Na verdade, a história do Brasil é uma história de anormalidade. O normal é a exceção; a exceção na história do Brasil são os períodos em que as instituições funcionaram como deveriam. Para constatar isso basta abrir qualquer livro de história. A “Proclamação da República” foi um golpe de Estado. O primeiro presidente, Deodoro, desrespeitou a Constituição, fechou o Congresso enão completou o mandato. Seu vice, Floriano, assumiu o cargo, embora a Constituição determinasse a realização de novas eleições. Floriano reprimiu revoltas com mão de ferro, aplicando punições proibidas pela Constituição.

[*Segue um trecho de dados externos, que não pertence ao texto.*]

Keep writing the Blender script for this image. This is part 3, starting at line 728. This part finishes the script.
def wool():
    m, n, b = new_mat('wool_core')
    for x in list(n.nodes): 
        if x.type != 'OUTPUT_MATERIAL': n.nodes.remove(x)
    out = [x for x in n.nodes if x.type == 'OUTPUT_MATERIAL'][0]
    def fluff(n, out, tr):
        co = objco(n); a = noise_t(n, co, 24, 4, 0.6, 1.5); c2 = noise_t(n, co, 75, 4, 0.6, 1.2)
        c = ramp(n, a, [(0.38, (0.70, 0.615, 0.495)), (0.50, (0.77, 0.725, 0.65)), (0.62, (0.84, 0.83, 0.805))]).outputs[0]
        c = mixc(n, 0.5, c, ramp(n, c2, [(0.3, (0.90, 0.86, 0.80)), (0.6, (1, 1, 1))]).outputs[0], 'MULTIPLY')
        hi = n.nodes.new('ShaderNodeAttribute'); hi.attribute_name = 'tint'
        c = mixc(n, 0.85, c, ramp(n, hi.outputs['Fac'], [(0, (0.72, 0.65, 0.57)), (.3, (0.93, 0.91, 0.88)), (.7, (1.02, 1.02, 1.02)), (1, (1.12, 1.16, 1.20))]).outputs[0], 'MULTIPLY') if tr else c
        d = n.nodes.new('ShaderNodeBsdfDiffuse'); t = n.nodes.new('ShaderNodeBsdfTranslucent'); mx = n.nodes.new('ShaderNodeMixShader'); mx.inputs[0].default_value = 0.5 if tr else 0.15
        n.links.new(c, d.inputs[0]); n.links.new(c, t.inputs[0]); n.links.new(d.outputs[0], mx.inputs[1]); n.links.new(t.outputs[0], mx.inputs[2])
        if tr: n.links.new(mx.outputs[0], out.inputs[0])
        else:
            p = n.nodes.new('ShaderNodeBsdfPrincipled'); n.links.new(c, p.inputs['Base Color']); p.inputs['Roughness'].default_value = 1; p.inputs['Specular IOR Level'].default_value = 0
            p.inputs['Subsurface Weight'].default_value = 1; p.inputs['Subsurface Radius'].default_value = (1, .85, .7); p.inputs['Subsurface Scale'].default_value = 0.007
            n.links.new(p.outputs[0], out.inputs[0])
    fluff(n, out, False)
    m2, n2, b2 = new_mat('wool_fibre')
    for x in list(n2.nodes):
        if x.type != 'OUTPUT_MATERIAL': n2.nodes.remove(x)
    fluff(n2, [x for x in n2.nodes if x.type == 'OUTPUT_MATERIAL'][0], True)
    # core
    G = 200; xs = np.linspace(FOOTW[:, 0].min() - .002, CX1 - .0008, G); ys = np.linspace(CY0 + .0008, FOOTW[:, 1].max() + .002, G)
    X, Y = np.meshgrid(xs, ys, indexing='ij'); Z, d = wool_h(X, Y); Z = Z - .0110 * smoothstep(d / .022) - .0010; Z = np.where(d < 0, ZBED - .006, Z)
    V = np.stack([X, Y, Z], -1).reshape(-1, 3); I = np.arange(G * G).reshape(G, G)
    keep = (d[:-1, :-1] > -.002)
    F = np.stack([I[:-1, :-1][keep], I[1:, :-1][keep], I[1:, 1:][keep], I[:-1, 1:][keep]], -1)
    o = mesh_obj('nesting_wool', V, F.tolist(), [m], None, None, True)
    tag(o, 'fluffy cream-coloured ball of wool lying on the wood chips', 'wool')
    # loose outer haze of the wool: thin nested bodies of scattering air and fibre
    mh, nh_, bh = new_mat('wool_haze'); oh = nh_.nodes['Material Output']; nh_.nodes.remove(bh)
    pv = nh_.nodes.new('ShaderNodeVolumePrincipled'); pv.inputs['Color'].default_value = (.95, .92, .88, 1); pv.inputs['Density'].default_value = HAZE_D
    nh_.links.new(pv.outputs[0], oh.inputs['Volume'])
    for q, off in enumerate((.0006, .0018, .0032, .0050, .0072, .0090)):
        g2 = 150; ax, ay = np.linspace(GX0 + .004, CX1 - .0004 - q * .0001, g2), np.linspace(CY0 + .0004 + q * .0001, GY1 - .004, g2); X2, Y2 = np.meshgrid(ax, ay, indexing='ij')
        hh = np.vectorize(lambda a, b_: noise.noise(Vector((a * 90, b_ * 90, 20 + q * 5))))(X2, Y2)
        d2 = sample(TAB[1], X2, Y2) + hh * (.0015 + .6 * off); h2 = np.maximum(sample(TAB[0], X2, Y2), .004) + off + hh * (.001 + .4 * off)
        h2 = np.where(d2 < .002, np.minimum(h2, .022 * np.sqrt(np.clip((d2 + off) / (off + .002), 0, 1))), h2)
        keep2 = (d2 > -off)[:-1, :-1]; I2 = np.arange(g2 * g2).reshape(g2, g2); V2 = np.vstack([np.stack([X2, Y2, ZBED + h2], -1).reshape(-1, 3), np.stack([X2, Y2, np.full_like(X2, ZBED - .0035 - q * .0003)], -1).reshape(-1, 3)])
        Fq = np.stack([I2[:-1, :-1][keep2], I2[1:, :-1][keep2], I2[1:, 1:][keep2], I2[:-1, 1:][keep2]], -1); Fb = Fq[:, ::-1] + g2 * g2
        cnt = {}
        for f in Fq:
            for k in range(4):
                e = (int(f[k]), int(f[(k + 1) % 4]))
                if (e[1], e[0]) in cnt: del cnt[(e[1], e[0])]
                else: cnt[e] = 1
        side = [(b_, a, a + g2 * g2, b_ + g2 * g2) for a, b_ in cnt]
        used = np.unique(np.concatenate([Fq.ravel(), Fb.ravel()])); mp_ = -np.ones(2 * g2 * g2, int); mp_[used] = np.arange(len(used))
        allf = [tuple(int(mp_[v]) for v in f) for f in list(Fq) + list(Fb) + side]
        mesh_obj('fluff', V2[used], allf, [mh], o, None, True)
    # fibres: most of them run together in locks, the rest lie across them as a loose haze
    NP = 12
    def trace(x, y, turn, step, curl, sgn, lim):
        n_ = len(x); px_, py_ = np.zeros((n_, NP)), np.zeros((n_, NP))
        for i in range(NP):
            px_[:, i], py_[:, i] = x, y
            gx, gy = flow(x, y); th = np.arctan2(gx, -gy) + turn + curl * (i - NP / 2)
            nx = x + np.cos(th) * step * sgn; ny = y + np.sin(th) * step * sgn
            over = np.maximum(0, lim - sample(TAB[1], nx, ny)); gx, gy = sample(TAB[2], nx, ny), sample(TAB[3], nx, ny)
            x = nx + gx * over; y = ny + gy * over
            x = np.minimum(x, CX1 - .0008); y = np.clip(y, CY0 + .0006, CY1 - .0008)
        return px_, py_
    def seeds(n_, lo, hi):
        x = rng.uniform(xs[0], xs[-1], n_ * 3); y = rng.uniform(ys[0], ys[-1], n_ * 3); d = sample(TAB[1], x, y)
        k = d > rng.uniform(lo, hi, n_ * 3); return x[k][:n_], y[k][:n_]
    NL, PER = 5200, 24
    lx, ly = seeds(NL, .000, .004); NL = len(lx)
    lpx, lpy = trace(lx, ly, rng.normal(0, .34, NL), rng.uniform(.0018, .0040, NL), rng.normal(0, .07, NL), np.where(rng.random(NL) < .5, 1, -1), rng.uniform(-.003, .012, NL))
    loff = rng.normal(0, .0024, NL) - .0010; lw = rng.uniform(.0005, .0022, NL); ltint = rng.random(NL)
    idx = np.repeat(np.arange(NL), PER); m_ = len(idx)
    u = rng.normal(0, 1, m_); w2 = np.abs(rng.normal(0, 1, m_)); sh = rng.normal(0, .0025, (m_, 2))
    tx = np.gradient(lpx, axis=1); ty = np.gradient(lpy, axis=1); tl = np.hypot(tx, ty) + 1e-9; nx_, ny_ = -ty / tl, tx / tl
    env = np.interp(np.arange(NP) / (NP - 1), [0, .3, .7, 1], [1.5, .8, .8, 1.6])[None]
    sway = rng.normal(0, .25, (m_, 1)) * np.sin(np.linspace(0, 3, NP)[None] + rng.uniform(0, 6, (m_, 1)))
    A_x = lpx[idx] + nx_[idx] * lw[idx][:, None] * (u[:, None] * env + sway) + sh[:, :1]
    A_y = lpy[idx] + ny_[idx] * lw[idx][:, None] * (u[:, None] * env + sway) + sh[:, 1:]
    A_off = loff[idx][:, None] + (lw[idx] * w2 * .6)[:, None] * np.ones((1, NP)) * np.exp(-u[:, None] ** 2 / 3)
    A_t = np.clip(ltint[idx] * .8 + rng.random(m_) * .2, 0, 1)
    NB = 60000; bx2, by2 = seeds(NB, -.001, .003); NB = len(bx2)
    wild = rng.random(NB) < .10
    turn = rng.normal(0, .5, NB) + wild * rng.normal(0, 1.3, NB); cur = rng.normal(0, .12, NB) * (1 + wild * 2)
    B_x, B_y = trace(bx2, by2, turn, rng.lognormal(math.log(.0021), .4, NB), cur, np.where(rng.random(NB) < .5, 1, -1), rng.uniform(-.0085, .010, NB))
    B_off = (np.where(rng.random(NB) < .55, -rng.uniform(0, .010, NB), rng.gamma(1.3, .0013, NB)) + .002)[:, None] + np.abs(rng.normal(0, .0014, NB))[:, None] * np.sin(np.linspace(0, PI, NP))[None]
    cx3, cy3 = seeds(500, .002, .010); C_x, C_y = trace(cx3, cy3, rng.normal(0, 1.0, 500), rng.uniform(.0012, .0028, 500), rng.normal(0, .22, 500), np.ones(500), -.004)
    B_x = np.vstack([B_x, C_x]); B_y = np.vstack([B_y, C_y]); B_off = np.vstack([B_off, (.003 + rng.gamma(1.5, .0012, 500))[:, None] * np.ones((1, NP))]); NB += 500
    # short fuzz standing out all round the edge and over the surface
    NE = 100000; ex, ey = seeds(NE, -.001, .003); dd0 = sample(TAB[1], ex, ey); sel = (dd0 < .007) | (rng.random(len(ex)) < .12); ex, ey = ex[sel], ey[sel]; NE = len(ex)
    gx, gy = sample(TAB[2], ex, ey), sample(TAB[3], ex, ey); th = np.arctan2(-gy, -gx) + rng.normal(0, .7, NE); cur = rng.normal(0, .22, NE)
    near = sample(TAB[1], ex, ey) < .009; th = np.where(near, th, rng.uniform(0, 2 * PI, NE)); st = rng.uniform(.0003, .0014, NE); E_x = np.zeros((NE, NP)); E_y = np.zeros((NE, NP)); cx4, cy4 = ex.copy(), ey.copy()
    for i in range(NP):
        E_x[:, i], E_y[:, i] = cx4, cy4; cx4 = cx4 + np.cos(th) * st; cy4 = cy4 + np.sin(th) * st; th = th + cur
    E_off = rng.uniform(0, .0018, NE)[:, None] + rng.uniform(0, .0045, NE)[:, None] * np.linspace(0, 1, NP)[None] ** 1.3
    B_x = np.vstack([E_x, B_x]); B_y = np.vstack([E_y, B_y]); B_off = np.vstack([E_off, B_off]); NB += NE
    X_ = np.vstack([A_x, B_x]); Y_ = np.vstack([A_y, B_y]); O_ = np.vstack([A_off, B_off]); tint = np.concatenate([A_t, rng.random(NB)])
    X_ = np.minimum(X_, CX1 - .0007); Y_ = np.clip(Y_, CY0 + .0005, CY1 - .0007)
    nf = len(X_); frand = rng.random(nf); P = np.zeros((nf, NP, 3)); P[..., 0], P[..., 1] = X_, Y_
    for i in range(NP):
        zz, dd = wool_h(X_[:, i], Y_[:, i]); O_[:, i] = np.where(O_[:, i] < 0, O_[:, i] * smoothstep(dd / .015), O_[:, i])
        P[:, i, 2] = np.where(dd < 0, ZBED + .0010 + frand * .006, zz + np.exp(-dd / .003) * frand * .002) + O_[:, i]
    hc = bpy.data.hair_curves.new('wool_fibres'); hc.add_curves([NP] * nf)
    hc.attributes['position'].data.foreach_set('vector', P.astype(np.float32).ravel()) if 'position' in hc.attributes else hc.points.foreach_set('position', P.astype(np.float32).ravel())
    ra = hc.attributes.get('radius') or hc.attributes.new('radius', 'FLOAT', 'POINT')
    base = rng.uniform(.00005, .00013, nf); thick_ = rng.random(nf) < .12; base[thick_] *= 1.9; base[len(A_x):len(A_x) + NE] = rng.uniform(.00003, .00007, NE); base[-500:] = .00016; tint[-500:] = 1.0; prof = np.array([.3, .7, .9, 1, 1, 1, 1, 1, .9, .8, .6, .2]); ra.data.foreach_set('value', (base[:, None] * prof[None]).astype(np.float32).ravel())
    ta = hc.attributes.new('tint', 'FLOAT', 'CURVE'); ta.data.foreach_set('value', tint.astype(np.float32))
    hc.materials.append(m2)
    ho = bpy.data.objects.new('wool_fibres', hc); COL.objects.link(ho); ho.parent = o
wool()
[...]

A história da nossa triste república viu eclodir rebeliões na Marinha – as Revoltas da Armada – e um número incontável de rebeliões no exército: a revolta da vacina em 1904, rebeliões em 1909, a rebelião dos 18 do Forte em 1922 e as revoltas de 1924 que dão origem à coluna Prestes.
Em 1930 Getúlio Vargas dá um golpe de Estado em reação a uma eleição que ele alegou ter sido fraudada. Em 1932 eclode uma revolta armada em São Paulo, com a participação da população, da polícia e das forças armadas: é a Revolução Constitucionalista, uma guerra civil. Em 1937 Getúlio dá um novo golpe e cria o Estado Novo, uma ditadura de inspiração fascista com polícia política e um departamento de censura que reprimia e comprava a mídia.
O uso ilegal e inconstitucional da lei e da força não é exceção na história brasileira; na verdade, essa é a regra.
Não há nada de novo sob o sol.
Getúlio é derrubado em 1945, é sucedido por um general, retorna eleito em 1951 e em 1954 prefere se suicidar a deixar o poder. Passa-se muito tempo e ocorrem muitos outros golpes, revoluções, atentados terroristas e movimentos de guerrilha até que, em 1984, o regime militar, então no poder, resolve se dissolver e entregar o Estado ao controle civil.
Em 1988 uma assembleia constituinte dominada por esquerdistas de vários matizes, misturados com sonhadores ingênuos e defensores de interesses corporativistas cria uma Constituição tão extensa e detalhada que, a partir daí,todos os problemas se tornariam questões constitucionais. Nasce um Estado superpoderoso contra o qual o cidadão não tem recurso, gerenciado por uma elite burocrática não-eleita que se tornaria cada vez mais rica, poderosa e embriagada com o pensamento marxista. Tudo mudou para que tudo continuasse rigorosamente igual.
O jogo que se joga no Brasil de hoje é o mesmo jogo de sempre, com personagens diferentes.
Sobrevivemos antes e sobreviveremos agora – até o dia em que esse jogo possa ser mudado.